The Working Waterfront

Making lemonade not from lemons, but from love

Young islander makes a difference in the lives of elders

Phil Crossman
Posted 2016-08-24
Last Modified 2016-08-24

Island legend, writer and historian Ivan Calderwood left his island home and land to the town of Vinalhaven for the purpose of providing a home for older islanders no longer able to adequately provide for themselves. The Ivan Calderwood Homestead is now Vinalhaven’s eldercare facility, home at any given time to eight or so of our own who’d rather live out their remaining years in the embrace of their own community than in a remote mainland facility.

Among the many folks who come and go regularly are the administrator, Neil Martin, his devoted staff, and the many volunteers who serve as the facility’s board of directors. Others come to entertain or socialize with the elderly residents, among them a nine-year-old girl.

Kailyn Hufsey’s great-great grandmother, Maddy Hildings, is a resident at the Homestead. Kailyn is devoted to her gram and to all the elderly residents for that matter, and to the staff. A young girl might be expected to find other things to attract her attention and Kailyn does, but she gets the most satisfaction from looking out for her gram and for the other residents at the Homestead.

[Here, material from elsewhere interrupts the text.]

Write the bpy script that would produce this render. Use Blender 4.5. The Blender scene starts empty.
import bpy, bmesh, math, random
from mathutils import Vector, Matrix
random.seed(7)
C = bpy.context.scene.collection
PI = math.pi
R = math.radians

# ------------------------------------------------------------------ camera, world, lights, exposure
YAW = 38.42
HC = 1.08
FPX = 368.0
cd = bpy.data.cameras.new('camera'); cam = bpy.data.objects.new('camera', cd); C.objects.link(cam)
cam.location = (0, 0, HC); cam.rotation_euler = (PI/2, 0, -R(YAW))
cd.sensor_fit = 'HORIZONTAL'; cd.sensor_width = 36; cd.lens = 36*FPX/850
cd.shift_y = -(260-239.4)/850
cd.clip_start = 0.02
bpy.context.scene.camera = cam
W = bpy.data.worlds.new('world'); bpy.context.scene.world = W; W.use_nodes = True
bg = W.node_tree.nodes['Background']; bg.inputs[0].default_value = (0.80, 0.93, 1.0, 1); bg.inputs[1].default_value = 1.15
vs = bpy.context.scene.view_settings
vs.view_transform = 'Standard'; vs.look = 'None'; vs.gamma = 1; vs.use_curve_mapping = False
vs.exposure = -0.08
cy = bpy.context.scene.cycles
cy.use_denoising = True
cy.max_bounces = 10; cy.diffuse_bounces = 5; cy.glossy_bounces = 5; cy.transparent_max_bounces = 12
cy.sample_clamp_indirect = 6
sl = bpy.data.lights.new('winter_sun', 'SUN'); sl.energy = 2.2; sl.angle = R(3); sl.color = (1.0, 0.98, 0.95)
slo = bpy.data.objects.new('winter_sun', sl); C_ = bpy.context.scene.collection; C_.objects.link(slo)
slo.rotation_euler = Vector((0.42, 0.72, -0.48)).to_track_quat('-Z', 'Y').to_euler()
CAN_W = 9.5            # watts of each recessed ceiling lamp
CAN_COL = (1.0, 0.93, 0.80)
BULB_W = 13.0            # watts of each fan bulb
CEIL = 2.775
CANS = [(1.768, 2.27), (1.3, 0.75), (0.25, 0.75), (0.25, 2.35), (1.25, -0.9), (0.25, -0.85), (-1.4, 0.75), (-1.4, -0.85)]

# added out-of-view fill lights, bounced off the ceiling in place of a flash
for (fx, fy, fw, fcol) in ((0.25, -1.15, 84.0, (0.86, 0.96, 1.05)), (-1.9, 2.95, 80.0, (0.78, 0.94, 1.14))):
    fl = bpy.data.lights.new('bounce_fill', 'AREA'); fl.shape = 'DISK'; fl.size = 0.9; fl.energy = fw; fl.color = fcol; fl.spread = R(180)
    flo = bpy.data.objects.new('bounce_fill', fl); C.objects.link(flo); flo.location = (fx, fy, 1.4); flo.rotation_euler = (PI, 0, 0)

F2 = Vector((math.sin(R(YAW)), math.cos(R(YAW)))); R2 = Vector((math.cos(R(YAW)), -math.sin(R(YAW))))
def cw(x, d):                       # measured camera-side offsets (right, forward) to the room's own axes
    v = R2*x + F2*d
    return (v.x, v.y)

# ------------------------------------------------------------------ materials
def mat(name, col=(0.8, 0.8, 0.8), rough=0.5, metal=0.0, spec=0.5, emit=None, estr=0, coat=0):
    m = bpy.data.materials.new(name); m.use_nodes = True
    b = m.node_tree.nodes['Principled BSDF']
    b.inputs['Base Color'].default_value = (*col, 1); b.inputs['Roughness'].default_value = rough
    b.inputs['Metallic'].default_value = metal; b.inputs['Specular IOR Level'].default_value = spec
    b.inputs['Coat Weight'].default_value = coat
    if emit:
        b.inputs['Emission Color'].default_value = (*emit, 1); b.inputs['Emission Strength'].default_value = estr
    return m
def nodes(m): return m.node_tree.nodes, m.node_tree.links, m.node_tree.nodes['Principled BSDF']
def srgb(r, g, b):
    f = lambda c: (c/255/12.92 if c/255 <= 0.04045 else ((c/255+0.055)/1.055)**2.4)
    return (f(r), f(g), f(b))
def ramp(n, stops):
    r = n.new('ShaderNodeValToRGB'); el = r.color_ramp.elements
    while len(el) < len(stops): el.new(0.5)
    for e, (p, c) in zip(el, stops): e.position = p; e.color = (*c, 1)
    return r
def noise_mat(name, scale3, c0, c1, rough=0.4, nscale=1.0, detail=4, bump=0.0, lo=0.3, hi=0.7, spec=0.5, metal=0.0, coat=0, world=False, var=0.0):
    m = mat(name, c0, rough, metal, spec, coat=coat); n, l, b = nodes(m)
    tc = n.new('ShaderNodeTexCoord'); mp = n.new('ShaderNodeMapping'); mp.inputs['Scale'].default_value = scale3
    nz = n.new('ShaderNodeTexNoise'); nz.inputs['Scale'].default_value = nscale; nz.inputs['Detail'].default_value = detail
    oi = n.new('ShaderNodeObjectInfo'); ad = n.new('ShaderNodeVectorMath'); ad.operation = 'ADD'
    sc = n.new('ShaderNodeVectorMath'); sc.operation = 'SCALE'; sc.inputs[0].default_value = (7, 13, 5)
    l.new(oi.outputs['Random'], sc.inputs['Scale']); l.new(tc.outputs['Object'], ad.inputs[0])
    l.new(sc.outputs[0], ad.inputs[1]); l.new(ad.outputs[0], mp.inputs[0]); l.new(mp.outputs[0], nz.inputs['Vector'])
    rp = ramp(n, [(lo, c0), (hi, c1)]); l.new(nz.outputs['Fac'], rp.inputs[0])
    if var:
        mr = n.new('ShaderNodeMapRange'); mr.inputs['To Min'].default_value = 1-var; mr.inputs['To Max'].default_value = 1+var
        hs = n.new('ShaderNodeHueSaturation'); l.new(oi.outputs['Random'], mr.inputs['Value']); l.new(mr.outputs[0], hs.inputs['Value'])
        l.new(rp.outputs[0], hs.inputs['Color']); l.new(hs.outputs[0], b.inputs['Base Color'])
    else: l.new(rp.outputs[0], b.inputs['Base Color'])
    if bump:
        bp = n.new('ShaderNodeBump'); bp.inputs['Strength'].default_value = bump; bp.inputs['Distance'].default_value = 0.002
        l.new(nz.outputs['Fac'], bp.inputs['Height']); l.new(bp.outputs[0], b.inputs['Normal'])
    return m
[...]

Kailyn Hufsey with her lemonade stand.

She shows up for craft night to help those whose dexterity is not what it used to be; decorates the living area and individual rooms for Christmas and special events; shows up to join the residents for lunch or dinner or just to socialize with them; and told me she likes to visit just to see what the elders, as she calls them affectionately, are up to.

Administrator Martin says the place just lights up when Kailyn arrives and, having now spent a little time with her myself, I can certainly understand why.

Earlier this year the Homestead asked for contributions to help them purchase a walk-in tub for residents who found it difficult to climb in and out.  Fisherman’s Friend, an island business run by Kailyn’s family, publicized the need and collected contributions from the store’s generous patrons, mostly lobstermen.

Kailyn struck on the notion that she might augment those donations by setting up a lemonade stand, the proceeds from which would be benefit the Homestead. She went ahead with this enterprise and quickly found herself dealing with the many little intricacies involved in running a small business.

She had to refine initial signage that designated eldercare as the beneficiary, spelling out that it was the Ivan Calderwood Homestead she was collecting money for and not just her aging grandfather Roger. She learned that she had to tend to business and could not wander off to gab with a friend because a patron, impatient and thirsty perhaps, might go off in search of a drink elsewhere. She learned to set up in the shade and thus lend a “coolness” to the already inviting iced lemonade.

She learned, too, that Sunday is a good day to be in business because lobstermen, who are not allowed to haul on Sunday, come in to pick up the fixings for early Monday morning on the water—their “haul lunch.”

Kailyn has her operation down pat, serving youngsters in half cups with lids so they don’t spill and make a mess.

One day she took in over $120 and, having conducted an earlier assessment of the Homestead’s needs, bought them new linens. More recently, she purchased pots and pans and utensils for the communal kitchen. At the end of the day she’s off to visit with Gram and the other residents or to shop for whatever she has determined the facility needs and that she can afford. 

Phil Crossman lives on Vinalhaven where he owns and operates the Tidewater Motel.